= DATASET EXCERPT =
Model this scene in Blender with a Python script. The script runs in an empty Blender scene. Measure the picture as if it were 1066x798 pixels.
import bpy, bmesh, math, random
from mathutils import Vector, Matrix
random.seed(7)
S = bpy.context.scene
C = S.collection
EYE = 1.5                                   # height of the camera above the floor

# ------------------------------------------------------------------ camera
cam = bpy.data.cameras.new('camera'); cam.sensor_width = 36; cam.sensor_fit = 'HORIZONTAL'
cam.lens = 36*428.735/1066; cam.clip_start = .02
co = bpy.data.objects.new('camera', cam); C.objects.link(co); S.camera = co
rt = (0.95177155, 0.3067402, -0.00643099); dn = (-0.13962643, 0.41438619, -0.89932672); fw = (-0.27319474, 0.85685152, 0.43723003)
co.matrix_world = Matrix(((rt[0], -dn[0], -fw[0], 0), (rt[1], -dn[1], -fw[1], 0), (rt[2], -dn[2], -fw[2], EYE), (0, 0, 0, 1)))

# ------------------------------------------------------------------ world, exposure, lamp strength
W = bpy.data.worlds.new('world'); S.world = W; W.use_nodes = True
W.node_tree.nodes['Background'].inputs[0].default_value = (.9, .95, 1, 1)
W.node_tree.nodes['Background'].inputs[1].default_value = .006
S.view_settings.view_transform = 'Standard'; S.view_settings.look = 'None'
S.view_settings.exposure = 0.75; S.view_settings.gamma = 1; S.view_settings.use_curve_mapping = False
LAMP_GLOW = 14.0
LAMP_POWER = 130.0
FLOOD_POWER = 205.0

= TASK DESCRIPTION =
Every line that holds the word "scene" should be extracted.

= RESPONSE TO THIS EXERCISE =
Model this scene in Blender with a Python script. The script runs in an empty Blender scene. Measure the picture as if it were 1066x798 pixels.
S = bpy.context.scene